C’est, en effet, en 1906, qu’a été élaborée, à ce congrès, « La Charte d’Amiens ». L’objet de ce congrès était de fixer les objectifs et le mode de fonctionnement du syndicalisme en France. Les congressistes eurent à arbitrer entre plusieurs motions, et c’est celle de Victor Griffuelhes, le secrétaire général de la CGT, qui fixait comme objectif « l’expropriation capitaliste », c’est à dire la dépossession des patrons des outils de travail, avec comme moyen d’action la « grève générale », qui triompha, et à la quasi unanimité (830 voix sur 839 votants). Elle donna pour rôle au syndicalisme, en France, de transformer la société par l’accaparement par la classe ouvrière des outils de production de la nation, ce que le communisme nomme « l’expropriation capitaliste » ; et elle stipula que le syndicalisme devait agir en toute indépendance des partis politiques, se suffisant à lui-même grâce à la grève générale. Et il était dit, dans cette motion : « Le syndicat, aujourd’hui groupement de résistance, demain groupement de production ».

L’objectif final assigné au syndicalisme était donc bien d’établir une société à la façon dont les bolcheviques l’institueront, plus tard, en Union Soviétique. Tout le comportement de la classe ouvrière, ensuite, s’est trouvé marqué, dans notre pays, par cette charte.
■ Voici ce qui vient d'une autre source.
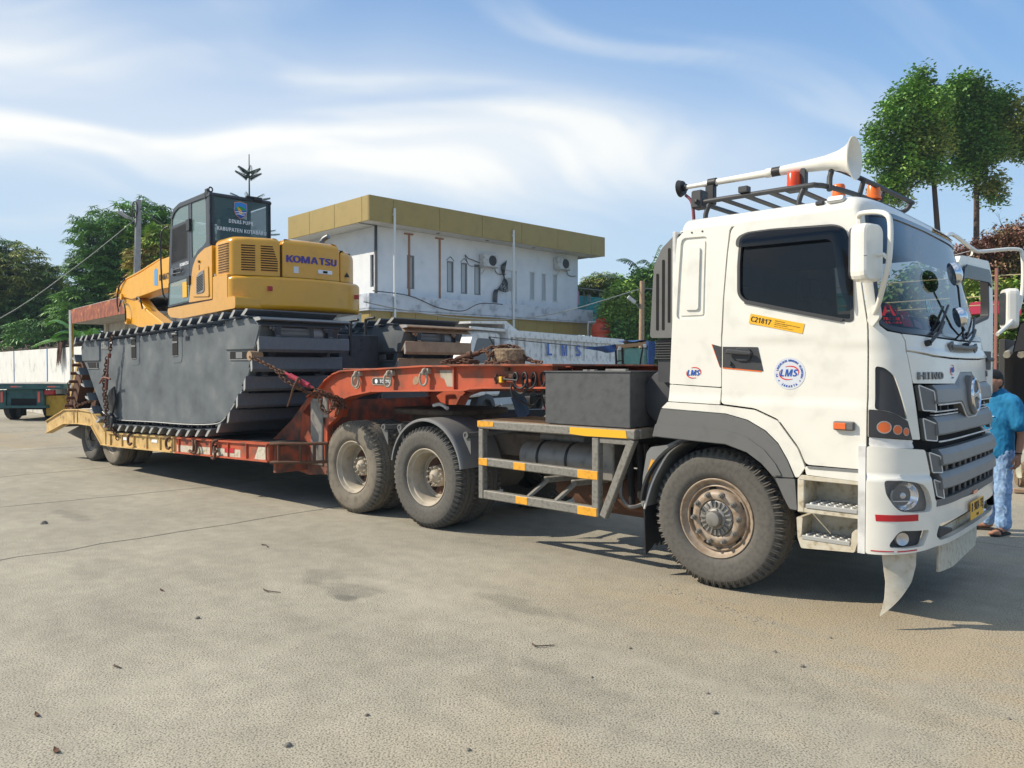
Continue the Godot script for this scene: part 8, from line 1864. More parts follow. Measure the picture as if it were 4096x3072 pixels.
	for q in [V(0.5, 1, -0.2), V(-0.35, 1, 0.2), V(0.1, 1, -0.1), V(0.7, 0.7, -0.5)]: grow.call(grow, V(-0.6, 3.9, -16.8), q.normalized(), 0.85, 0.018, 4)
	b.tube([V(-0.5, 0, -16.9), V(-0.6, 3.95, -16.8)], 0.05, 6, 0.03)
	part(T, "branch", b, M.bark)
	# bare trees seen through the truck's cab, and what stands between them
	for q in [[V(-2.2, 0, -14.6), 0.5, "nearest the truck's windscreen pillar"], [V(-1.2, 0, -15.3), 0.35, "right of the forked one, seen through the cab"], [V(-3.4, 0, -16.0), 0.6, "farthest left, seen through the cab"]]:
		T = thing("bare_tree", "grey leafless tree, %s" % q[2], "tree", q[0])
		b = MB.new()
		b.tube([q[0], q[0] + V(0.05, 2.2, 0)], 0.13, 8, 0.1)
		for d in [V(0.4, 1, -0.3), V(-0.45, 1, 0.3), V(0.1, 1, 0.1)]: grow.call(grow, q[0] + V(0.05, 2.15, 0), d.normalized(), 1.3, 0.07, 4)
		part(T, "branch", b, M.polegrey)
	bl = [-3.5, 0.9, -15.5, 0.9, -2.4, 0.9, -16.4, 0.9, -1.4, 0.9, -17.2, 0.9, -4.4, 1.0, -14.8, 1.0, -0.6, 0.9, -17.6, 0.9, -3.2, 2.3, -15.2, 0.7, -2.5, 2.5, -15.8, 0.7, -1.8, 2.4, -16.4, 0.7, -3.0, 3.2, -15.5, 0.55, -2.1, 3.3, -16.2, 0.5, -1.3, 3.0, -16.9, 0.6, -2.6, 3.9, -15.9, 0.35]
	T = thing("low_hedge", "ragged dark hedge beneath the bare trees seen through the truck's cab", "hedge", V(-2.5, 0, -16.4)); branches(T, V(-2.5, 0, -16.4), V(-2.5, 0.8, -16.4), 0.06, bl); crown(T, bl, 1, 300, [g1, g2, ol], 10, 0.5, 1.2)
	b = MB.new(); b.bx(-4.4, -3.2, 0, 3.0, -13.6, -12.6); single("brick_kiosk", b, M.concrete, "small grey kiosk carrying a teal crate, seen through the truck's windscreen", "kiosk")
	b = MB.new(); b.bx(-4.0, -3.4, 3.0, 3.42, -13.3, -12.9); b.bx(-4.03, -3.37, 3.36, 3.44, -13.33, -12.87); single("crate", b, M.teal, "teal crate on the grey kiosk, seen through the truck's windscreen", "crate")
	# banana plants
	var bm := mat(L(0.14, 0.33, 0.05), 0.4, 0, M.dust, 1.0); bm.backlight_enabled = true; bm.backlight = Color(0.3, 0.45, 0.08)
	T = thing("banana_plant", "banana plant with bright broad leaves behind the wall beside the rusty awning", "banana plant", V(-26.7, 0, -4.5))
	var k := 0
	for q in [[V(-26.6, 2.5, -4.6), V(-26.8, 3.1, -4.4), V(-27.1, 3.4, -4.0), V(-27.4, 3.2, -3.7)], [V(-26.6, 2.5, -4.6), V(-26.7, 2.95, -4.45), V(-27.0, 3.0, -4.1), V(-27.25, 2.75, -3.85)], [V(-26.6, 2.4, -4.6), V(-26.9, 2.75, -4.3), V(-27.4, 2.7, -3.8), V(-27.8, 2.45, -3.4)], [V(-26.5, 2.3, -4.7), V(-26.3, 2.9, -4.8), V(-26.15, 3.1, -4.9), V(-26.0, 2.8, -5.0)], [V(-26.5, 2.2, -4.7), V(-26.45, 2.7, -4.6), V(-26.4, 3.0, -4.55), V(-26.35, 2.5, -4.45)]]:
		b = MB.new(); banana_leaf(b, q, 0.27, 0.15, 30 + k); part(T, "leaf", b, bm); k += 1
	b = MB.new(); b.cyl(V(-26.6, 0, -4.6), V(-26.6, 2.5, -4.6), 0.14, 0.09); part(T, "stem", b, M.wood)
	b = MB.new()
	for i in 8: banana_leaf(b, [V(-26.85 + i * 0.04, 2.6, -4.0), V(-26.9 + i * 0.05, 2.3, -3.95), V(-26.9 + i * 0.05, 1.8 + 0.07 * (i % 3), -3.92)], 0.05, 0.6, 50 + i)
	part(T, "dead_leaf", b, M.rust)
	var bd := mat(L(0.05, 0.10, 0.035), 0.5); bd.backlight_enabled = true; bd.backlight = Color(0.08, 0.12, 0.04)
	T = thing("banana_plant", "tattered banana plant against the sky behind the green trees right of the office", "banana plant", V(-20.0, 0, -30.5))
	for q in [[V(-20.0, 6.3, -30.5), V(-20.3, 7.2, -30.3), V(-20.7, 7.6, -29.9), V(-21.1, 7.55, -29.5)], [V(-20.0, 6.3, -30.5), V(-19.6, 7.5, -30.8), V(-19.4, 8.2, -31.0), V(-19.3, 8.35, -31.1)], [V(-19.7, 6.4, -30.8), V(-19.8, 7.3, -30.7), V(-20.0, 7.55, -30.5), V(-20.3, 7.4, -30.2)], [V(-20.0, 6.0, -30.5), V(-20.9, 6.6, -29.6), V(-21.5, 6.75, -29.1), V(-22.0, 6.6, -28.7)], [V(-20.0, 6.0, -30.5), V(-19.7, 6.8, -30.7), V(-19.4, 6.8, -30.9), V(-19.1, 6.3, -31.2)]]:
		b = MB.new(); banana_leaf(b, q, 0.34, 0.9, 60 + k); part(T, "leaf", b, bd); k += 1
	b = MB.new(); b.cyl(V(-20, 0, -30.5), V(-20, 6.3, -30.5), 0.16, 0.1); part(T, "stem", b, M.wood)
	# the star-shaped pine behind the excavator's cab
	T = thing("norfolk_pine", "young pine with a bare tip and star-like tiers rising behind the excavator's cab", "tree", V(-37.75, 0, -17.3))
	b = MB.new(); b.cyl(V(-37.7, 0, -17.3), V(-37.82, 13.8, -17.39), 0.16, 0.025, 8); part(T, "trunk", b, M.bark)
	var pm := mat(L(0.035, 0.07, 0.04), 0.7)
	for q in [[12.45, 0.75, 0.42, 5], [12.75, 0.62, 0.3, 5], [11.1, 1.15, 0.35, 7], [10.9, 1.0, 0.15, 5], [9.2, 1.7, 0.25, 8], [8.2, 1.8, 0.15, 8]]:
		for i in q[3]:
			var a: float = TAU * i / q[3] + q[0] * 2.0
			var d := V(cos(a), 0, sin(a))
			var o := []
			for s in 6: o.append(V(-37.79, q[0], -17.36) + d * q[1] * s / 5.0 + V(0, q[2] * pow(s / 5.0, 0.8), 0))
			b = MB.new(); b.tube(o, 0.03, 5, 0.012)
			rng.seed = i + int(q[0] * 10)
			for s in 22:
				var t := 0.1 + 0.9 * s / 22.0
				var p: Vector3 = V(-37.79, q[0], -17.36) + d * q[1] * t + V(0, q[2] * pow(t, 0.8), 0)
				for g in [-1.0, 1.0]:
					var sd: Vector3 = d.cross(Vector3.UP) * g
					leaf(b, p, (sd * 0.7 + d * 0.4 + V(0, -0.5, 0)).normalized(), 0.26 * (1.15 - t * 0.7), 0.05, 0.2)
			part(T, "tier_branch", b, pm)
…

Il y eut le Front Populaire en 1936, puis, au lendemain de la dernière guerre, l’application en 1945 du programme du CNR (Conseil National de la Résistance) qui était totalement marxiste, et l’arrivée au pouvoir, en 1981, de François Mitterrand avec les communistes et son « Programme Commun de la Gauche ».
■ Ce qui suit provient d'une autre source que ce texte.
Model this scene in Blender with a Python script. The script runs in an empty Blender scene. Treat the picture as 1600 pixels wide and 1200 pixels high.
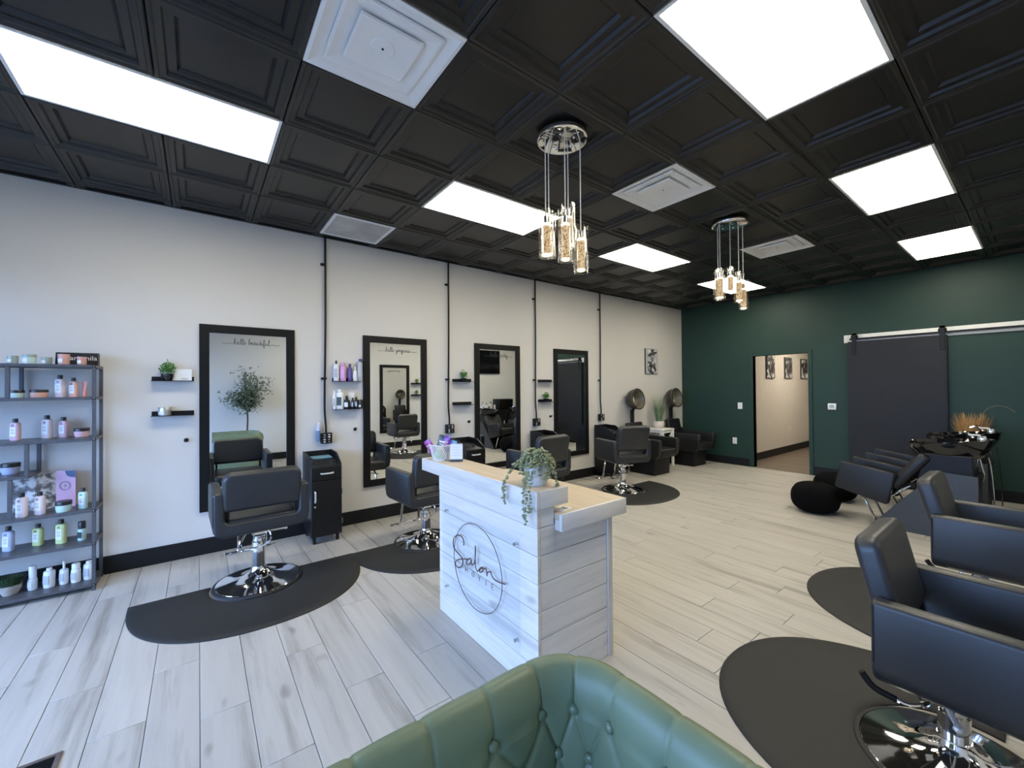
import bpy, bmesh, math, random
from mathutils import Vector, Matrix, Euler

PI = math.pi
random.seed(7)
SC = bpy.context.scene
COL = SC.collection

# ------------------------------------------------------------------ camera
H = 3.2353            # ceiling height
W = 5.65              # room width (left wall x=0)
YB = 8.42             # green back wall
YF = -2.63            # street front
cam_d = bpy.data.cameras.new('camera')
cam = bpy.data.objects.new('camera', cam_d)
COL.objects.link(cam)
R_ = Vector((0.60764621, 0.79416551, -0.00819955))
U_ = Vector((0.0124479181, 0.000799553345, 0.999922202))
D_ = Vector((-0.79411028, 0.607701, 0.00939986))
m3 = Matrix((R_, U_, -D_)).transposed()
cam.matrix_world = Matrix.Translation((4.8694, 0.0, 1.5486)) @ m3.to_4x4()
cam_d.sensor_width = 36.0
cam_d.lens = 640.3573 / 1600 * 36.0
cam_d.clip_start = 0.01
cam_d.clip_end = 200
SC.camera = cam

# ------------------------------------------------------------------ world, exposure
SC.view_settings.view_transform = 'Standard'
SC.view_settings.look = 'None'
SC.view_settings.gamma = 1.0
SC.view_settings.use_curve_mapping = False
SC.view_settings.exposure = 1.2
SKY = 6.6
PANEL = 7.4
w = bpy.data.worlds.new('sky'); SC.world = w
w.use_nodes = True
bg = w.node_tree.nodes['Background']
bg.inputs['Color'].default_value = (0.33, 0.53, 1.0, 1)
bg.inputs['Strength'].default_value = SKY
# the daylight comes in through the three panes of the street front
WINS = [(0.35, 1.95), (2.05, 3.65), (3.75, 5.35)]
for a, b in WINS:
    L = bpy.data.lights.new('window_portal', 'AREA')
    L.shape = 'RECTANGLE'; L.size = b - a; L.size_y = 2.30
    L.cycles.is_portal = True
    o = bpy.data.objects.new('window_portal', L); COL.objects.link(o)
    o.location = ((a + b) / 2, YF - 0.11, 1.26)
    o.rotation_euler = (PI / 2, 0, PI)
    o.rotation_euler = Vector((0, 1, 0)).to_track_quat('-Z', 'Z').to_euler()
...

Et nous avons, maintenant, à l’Assemblée Nationale, un grand mouvement qui a choisi de s’appeler « Le Nouveau Front Populaire (NFP) qui bloque en permanence le fonctionnement de nos institutions.

Aujourd’hui, avec la prise de conscience toute récente qui s’est opérée des dangers qui menacent l’Europe, notre pays songe à se réarmer, mais le complexe militaro-industriel français est très réduit : la DGA l’estime a 4.000 entreprises, employant environ 200.000 personnes. On s’active donc, pour redresser la situation, mais notre secteur industriel est tout à fait sinistré, et l’on part de très bas.
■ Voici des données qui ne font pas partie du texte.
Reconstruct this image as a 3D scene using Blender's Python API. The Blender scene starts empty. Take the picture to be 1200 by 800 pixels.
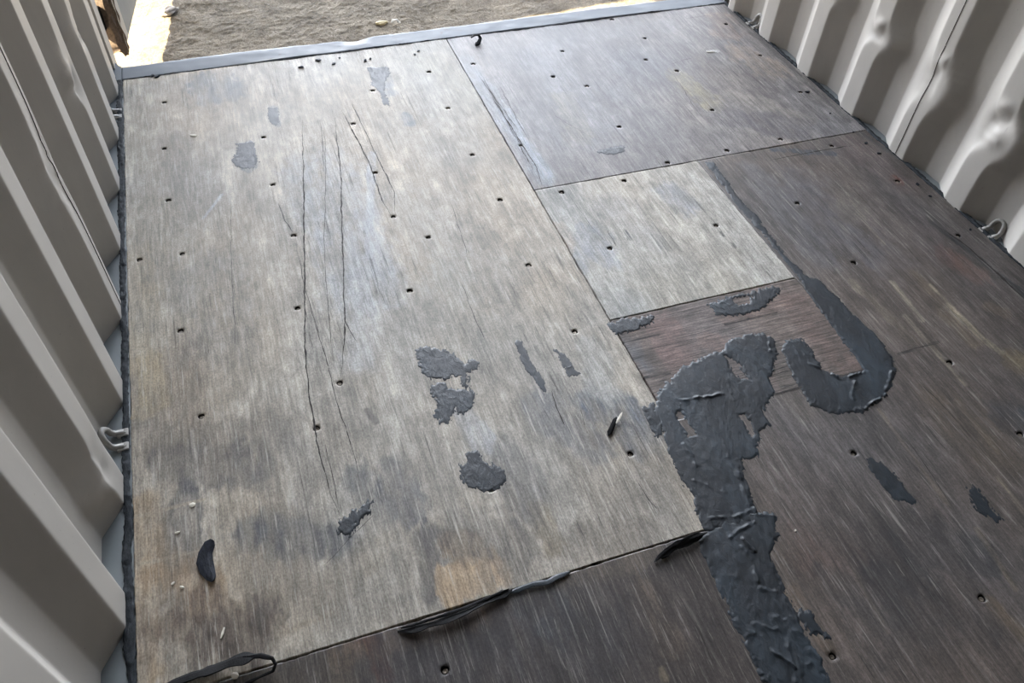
import bpy, bmesh, math, random
import numpy as np
from mathutils import Vector, Euler, Matrix

random.seed(7)
C = bpy.context.scene.collection
scene = bpy.context.scene

# ------------------------------------------------------------------ camera
CAM = (0.4142, -2.7415, 1.4233)
ROT = (0.7389, -0.0352, -0.3295)
FPX = 919.67
cd = bpy.data.cameras.new('camera')
cam = bpy.data.objects.new('camera', cd); C.objects.link(cam)
cam.location = CAM; cam.rotation_euler = ROT
cd.sensor_width = 36.0; cd.lens = 36.0 * FPX / 1200.0
cd.clip_start = 0.02; cd.clip_end = 200
scene.camera = cam

# ------------------------------------------------------------------ light
SUN_EL, SUN_AZ = 41.0, -95.0         # sun high on the left of the doorway
world = bpy.data.worlds.new('sky'); scene.world = world
world.use_nodes = True
wn = world.node_tree.nodes; wl = world.node_tree.links
for n in list(wn): wn.remove(n)
wo = wn.new('ShaderNodeOutputWorld'); wb = wn.new('ShaderNodeBackground')
sk = wn.new('ShaderNodeTexSky'); sk.sky_type = 'NISHITA'; sk.sun_disc = False
sk.sun_elevation = math.radians(SUN_EL); sk.sun_rotation = math.radians(SUN_AZ)
sk.dust_density = 4.5; sk.air_density = 1.0; sk.ozone_density = 1.0
SKY, LOBE, POW, HEL = 0.045, 6.6, 9.0, 6.0      # clear sky; added bright lobe low ahead, shaping the light through the doorway
wb.inputs['Strength'].default_value = 1.0
tcw = wn.new('ShaderNodeTexCoord'); dp = wn.new('ShaderNodeVectorMath'); dp.operation = 'DOT_PRODUCT'
dp.inputs[1].default_value = (0, math.cos(math.radians(HEL)), math.sin(math.radians(HEL)))
wl.new(tcw.outputs['Generated'], dp.inputs[0])
mx = wn.new('ShaderNodeMath'); mx.operation = 'MAXIMUM'; mx.inputs[1].default_value = 0.0; wl.new(dp.outputs['Value'], mx.inputs[0])
pw = wn.new('ShaderNodeMath'); pw.operation = 'POWER'; pw.inputs[1].default_value = POW; wl.new(mx.outputs[0], pw.inputs[0])
hz = wn.new('ShaderNodeVectorMath'); hz.operation = 'SCALE'; hz.inputs[0].default_value = (0.92 * LOBE, 0.97 * LOBE, 1.06 * LOBE); wl.new(pw.outputs[0], hz.inputs['Scale'])
ks = wn.new('ShaderNodeVectorMath'); ks.operation = 'SCALE'; ks.inputs['Scale'].default_value = SKY; wl.new(sk.outputs[0], ks.inputs[0])
ad = wn.new('ShaderNodeVectorMath'); ad.operation = 'ADD'; wl.new(ks.outputs[0], ad.inputs[0]); wl.new(hz.outputs[0], ad.inputs[1])
wl.new(ad.outputs[0], wb.inputs[0]); wl.new(wb.outputs[0], wo.inputs[0])
sd = bpy.data.lights.new('sun', 'SUN'); sd.energy = 9.0; sd.angle = math.radians(0.6)
sd.color = (1.0, 0.90, 0.66)
sun = bpy.data.objects.new('sun', sd); C.objects.link(sun)
az = math.radians(SUN_AZ); el = math.radians(SUN_EL)
sdir = Vector((math.sin(az) * math.cos(el), math.cos(az) * math.cos(el), math.sin(el)))
sun.rotation_euler = sdir.to_track_quat('Z', 'Y').to_euler()
sun.location = (-4, 3, 5)

scene.view_settings.view_transform = 'Standard'
scene.view_settings.look = 'None'
scene.view_settings.gamma = 1.0
scene.view_settings.use_curve_mapping = False
scene.view_settings.exposure = 2.72

# ------------------------------------------------------------------ sizes
W = 2.33            # plywood width
XM = 1.142          # long seam between the two runs of sheets
XD = 1.69           # edge of the small patch sheet
Y1, Y2, Y3 = -0.9725, -1.535, -2.136
YC = -1.87
YB = -11.9           # back of the container
H = 2.38
R_ = np.array(Euler(ROT, 'XYZ').to_matrix())

def at(u, v, z=0.0):
    """point of the horizontal plane z seen at (u, v) of the survey photograph"""
    d = R_ @ np.array([(u - 600) / FPX, -(v - 400) / FPX, -1.0])
    t = (z - CAM[2]) / d[2]
    return CAM[0] + d[0] * t, CAM[1] + d[1] * t

# ------------------------------------------------------------------ helpers
def s2l(c):
    return tuple(((x / 255.0) / 12.92 if x <= 10 else ((x / 255.0 + 0.055) / 1.055) ** 2.4) for x in c)

def tag(o, label=None, cat=None, group=None, kind=None):
    if label: o['label'] = label
    if cat: o['category'] = cat
    if group: o['group'] = group
    if kind: o['kind'] = kind
    return o

def empty(name, loc=(0, 0, 0), parent=None):
    o = bpy.data.objects.new(name, None); C.objects.link(o)
    o.location = loc; o.empty_display_size = 0.05
    if parent: o.parent = parent
    return o

def link_mesh(name, me, mat, parent=None, smooth=False):
    o = bpy.data.objects.new(name, me); C.objects.link(o)
    if mat: me.materials.append(mat)
    if parent: o.parent = parent
    if smooth: me.polygons.foreach_set('use_smooth', [True] * len(me.polygons))
    return o

def obj(name, bm, mat, parent=None, smooth=False, fix=True):
    if fix: bmesh.ops.recalc_face_normals(bm, faces=bm.faces)
    me = bpy.data.meshes.new(name); bm.to_mesh(me); bm.free()
    return link_mesh(name, me, mat, parent, smooth)

def box(bm, x0, x1, y0, y1, z0, z1, bevel=0.0):
    vs = [bm.verts.new((x, y, z)) for x in (x0, x1) for y in (y0, y1) for z in (z0, z1)]
    q = [(0, 1, 3, 2), (4, 6, 7, 5), (0, 4, 5, 1), (2, 3, 7, 6), (0, 2, 6, 4), (1, 5, 7, 3)]
    fs = [bm.faces.new([vs[i] for i in f]) for f in q]
    if bevel:
        es = list({e for f in fs for e in f.edges})
        bmesh.ops.bevel(bm, geom=es, offset=bevel, segments=2, affect='EDGES', profile=0.7)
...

Une revue Suisse a montré le rôle essentiel que joue l’industrie dans la dynamique de croissance d’un pays : on voit, dans le graphique ci-dessous, combien, dans la période 1980-2021, le secteur industriel, en Suisse, a tiré vers le haut l’économie de ce pays :


Dans le cas de la France, un modèle économétrique reliant la croissance du PIB à celle de l’industrie indique que lorsque l’on augmente de 10 % la production industrielle par habitant dans notre pays, on fait progresser de 9 % le PIB/capita.

La solution est donc là, en ces temps très difficiles où le pays s’endette chaque année pour boucler le budget de la nation.

La dette extérieure de la France ne cesse pas d‘augmenter, et son service va bientôt représenter, chaque année, nous dit Jean-Pierre Robin dans le Figaro du 17 avril 2025, les budgets de l’Éducation Nationale et de la Défense réunis !

Il faut donc réindustrialiser la France, et à vive allure, pour redresser la situation.

Le problème est de savoir si l’opinion publique est prête à ce que l’on procède à toutes les réformes qui sont à faire pour que cette rapide réindustrialisation puisse s’opérer.

On est très loin du compte : il va s’agir de mesures de divers ordres, qui ont l’inconvénient d’être, toutes, extrêmement impopulaires. C’est aux Pouvoirs Publics, et tout particulièrement au chef de l’État, de sonner le tocsin.